Since Eric was competent to testify as a witness, it follows that Officer Brinson's testimony concerning a statement made by Eric to him on the day of the murder, offered for the purpose of corroboration, was competent. State v. Caddell, 287 N.C. 266, 215 S.E.2d 348 (1975); Artesani v. Gritton, supra; 1 Stansbury, North Carolina Evidence ยง 51 (Brandis rev. 1973). These assignments are overruled.

Defendant next argues that the trial judge erred in failing to grant defendant's motion for nonsuit. Defendant argues that if each parcel of the State's evidence is dealt with separately, none will prove sufficient to raise anything more than a suspicion of defendant's guilt.

A motion to nonsuit in a criminal case requires a consideration of the evidence in the light most favorable to the State, and the State is entitled to every reasonable intendment and every reasonable inference to be drawn therefrom. State v. McKinney, 288 N.C. 113, 215 S.E.2d 578 (1975). If there is substantial evidencewhether direct, circumstantial or bothto support a finding that the offense charged has been committed and that defendant committed it, a case for the jury is made and nonsuit *209 should be denied. State v. McKinney, supra; State v. Norggins, 215 N.C. 220, 1 S.E.2d 533 (1939). If the evidence presented is circumstantial, "the question for the court is whether a reasonable inference of defendant's guilt may be drawn from the circumstances. If so, it is for the jury to decide whether the facts, taken singly or in combination, satisfy them beyond a reasonable doubt that the defendant is actually guilty. . . ." (Emphasis added.) State v. Rowland, 263 N.C. 353, 139 S.E.2d 661 (1965). See State v. White, 293 N.C. 91, 235 S.E.2d 55 (1977). It is clear, therefore, that, in passing on a motion for nonsuit, evidence favorable to the State is to be considered as a whole in order to determine its sufficiency. This is especially necessary in a case, such as ours, when the proof offered is circumstantial, for rarely will one bit of such evidence be sufficient, in itself, to point to a defendant's guilt. If a reasonable inference of defendant's guilt can be drawn from a combination of the circumstances, defendant's motion is properly denied. Cf. State v. Rowland, supra.
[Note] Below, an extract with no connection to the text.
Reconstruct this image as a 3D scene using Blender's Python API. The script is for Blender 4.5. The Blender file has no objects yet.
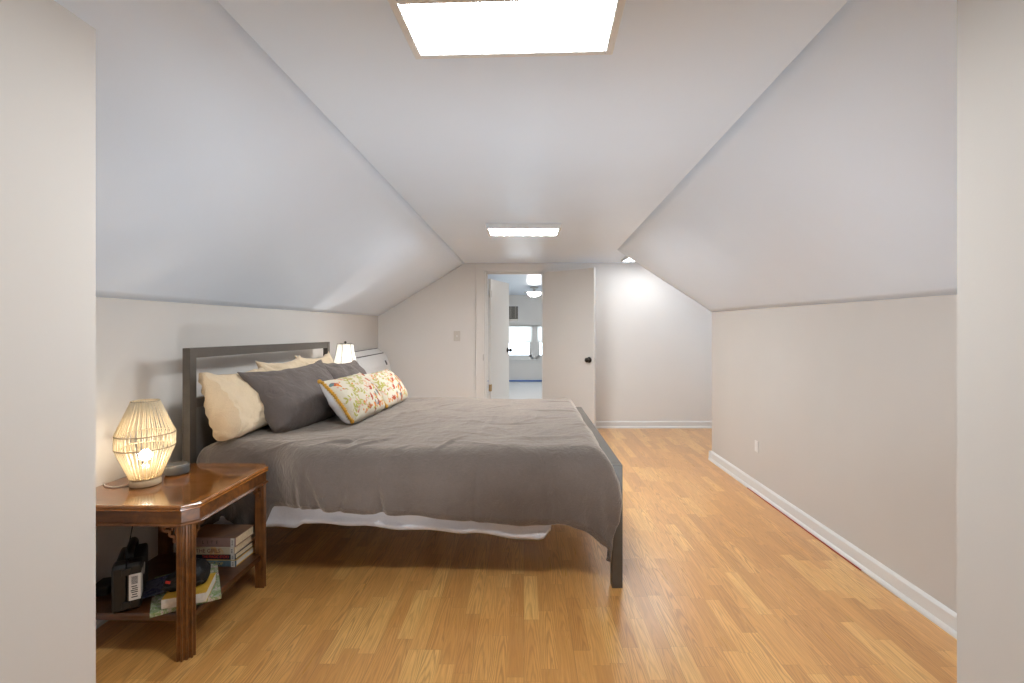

The evidence in present case, taken as a whole and considered in the light most favorable to the State, is clearly sufficient to warrant a reasonable inference of defendant's guilt. On the early morning of 3 March 1977 the mutilated body of Linda Stancil was found in her apartment on Dandridge Drive. That very evening, prior to the discovery of the victim's body by police, the defendant told Luther Hines that he had killed a woman on Dandridge Drive, and that Hines would read about it in tomorrow's paper. The victim's son testified that on the night of the crime he saw a black man in his mother's apartment, and that the man was wearing a light brown cap, a light brown coat and black pants. The man came into the child's bedroom and put on the light. In response to the man's question, the child told him that his mother's pocketbook was on top of the refrigerator. The pocketbook was found the next morning on the dining room table, and was smeared with blood. Luther Hines testified that defendant came to Hines' residence at midnight that same evening wearing a brown cap, a brown coat and black pants, and that defendant had blood on the front portions of his body. Defendant put on a pair of Hines' pants and left his black pants at Hines' apartment. The black pants were later recovered from Hines by police. A tan cap, a brown jacket, and the pair of jeans belonging to Hines were seized from defendant's apartment the day after the crime. Lab analyses of the seized cap and jacket and the black pants indicated positive signs of blood on each item. Blood taken from the pants proved to be of type A, the same as that of the victim. Hines testified that these items of clothing were those that defendant was wearing the night of the crime, and that he saw defendant burn his bloody shirt soon after he entered Hines' residence. A fingerprint lifted from an ashtray in the victim's apartment matched defendant's fingerprint. Finally, statements made by Luther Hines and Eric Stancil shortly after the crime corroborated their testimony at trial.

Though none of this evidence, taken separately, would be sufficient to raise more than a mere suspicion of defendant's guilt, it is clear that "[t]he chain of circumstantial evidence in this case was clearly sufficient to establish both the corpus delicti and that defendant was the perpetrator of the crime." State v. Rowland, supra, 263 N.C. at 358, 139 S.E.2d at 665. It was therefore sufficient to overcome defendant's motion for nonsuit. This assignment is overruled.

Finally, defendant assigns as error the failure of the trial judge to allow his motion to set aside the verdict as being against the greater weight of the evidence. Such motion is addressed to the discretion of the trial judge, and the refusal to grant the motion is not reviewable on appeal. State v. Vick, 287 N.C. 37, 213 S.E.2d 335 (1975); State v. Davis, 282 N.C. 107, 191 S.E.2d 664 (1972); State v. Henderson, 276 N.C. 430, 173 S.E.2d 291 (1970).

We have carefully examined the entire record, and in the trial, verdict and judgment we find no prejudicial error.

No error.

BRITT, J., did not participate in this decision.